Bank chiefs ‘stressed’ as Rajan firm on NPAs

Some public sector banks stare at loss in Q3, Q4 as tsunami of bad loans hit

January 18, 2016 10:59 pm | Updated September 23, 2016 06:35 pm IST - MUMBAI:

Kolkata: RBI Governor Raghuram Rajan during the 555th Central Board Meeting of Reserve Bank of India in Kolkata on Friday. PTI Photo by Swapan Mahapatra  (PTI12_11_2015_000060B)

Kolkata: RBI Governor Raghuram Rajan during the 555th Central Board Meeting of Reserve Bank of India in Kolkata on Friday. PTI Photo by Swapan Mahapatra (PTI12_11_2015_000060B)

Chief executives of some state-owned Indian banks are spending sleepless nights as the lenders stare at the prospect of reporting losses in the October-December and January-March quarters.

With the Reserve Bank of India (RBI) Governor Raghuram Rajan having set a March 2017 deadline to clean up banks’ balance sheets, lenders have been handed three lists. The first two contain the names of borrowers who haven’t paid their dues and whose loans have become non-performing as of March 2015. The lenders have now been advised to make provisions for these bad loans. Banks have to set aside 50 per cent provisioning each for the October-December and January-March quarter for the 150 accounts mentioned in the two lists. While there is no official figure of the amount banks have to provision for, some industry analysts estimate it could be in a range of about Rs.70,000 crore to Rs.1 lakh crore.

The third list, where banks have to identify loans that could become an NPA and accordingly provide for, is for 2016-17.

Markets appear to have got a whiff of the bankers’ stress. The BSE Bankex index of bank stocks has declined almost 12 per cent sofar this year with individual lenders faring worse. Punjab National Bank and Bank of Baroda have slumped about 20 per cent each, while State Bank of India has lost more than 19 per cent. Private sector lenders such as ICICI Bank and Axis Bank have also not been spared and declined 14 per cent and 17 per cent respectively.

Some bank chief executives met the RBI Governor and Deputy Governors S. S. Mundra and R. Gandhi on Monday “to discuss the current challenges with regard to the management of stressed assets in the banks’ books and the implementation of the various measures taken by RBI in this regard”, the central bank said in a statement.

The meeting reviewed the functioning of the Joint Lenders' Forum (JLF) Mechanism, Strategic Debt Restructuring Scheme and sale of assets by banks to Asset Reconstruction Companies.

Banks have been requesting the regulator to give them more time to make the provisioning, of at least six quarters. But, bankers said, the RBI was in no mood to relent.

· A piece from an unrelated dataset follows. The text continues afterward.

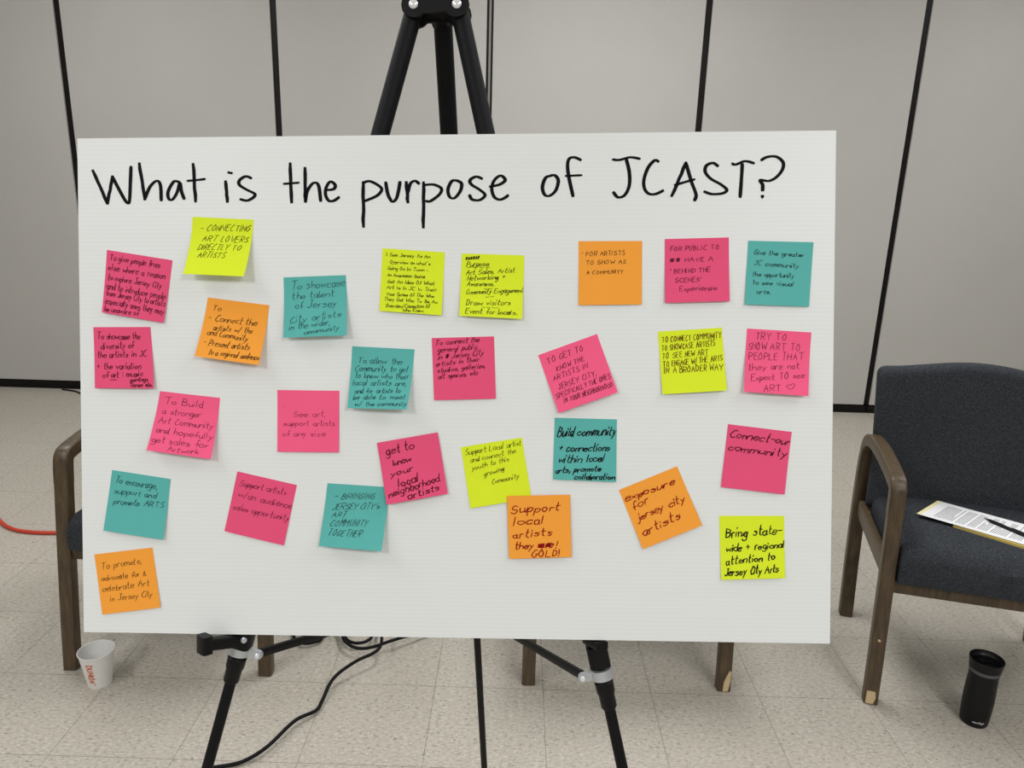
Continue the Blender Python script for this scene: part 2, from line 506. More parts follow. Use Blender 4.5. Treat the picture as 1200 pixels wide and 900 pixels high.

The central bank is of the view that since the government is committed to support the banks in terms of capital, banks should take the one-time hit and clean up their balance sheets, bankers said. The banking regulator has kept the finance ministry informed about the actions it is taking to clean up banks’ books.

Higher provisions will erode capital at a time when banks have to meet the Basel-III norms. Public sector banks are constrained from raising capital from the market as most of them are trading at a discount to their book value. And the government, which is the owner of public sector banks, doesn’t want to sell the shares cheap. The government, which has its fiscal constraint, has promised capital infusion of 70,000 crore in the public sector banks in four years. The quantum, however, is seen as inadequate by many analysts and rating agencies.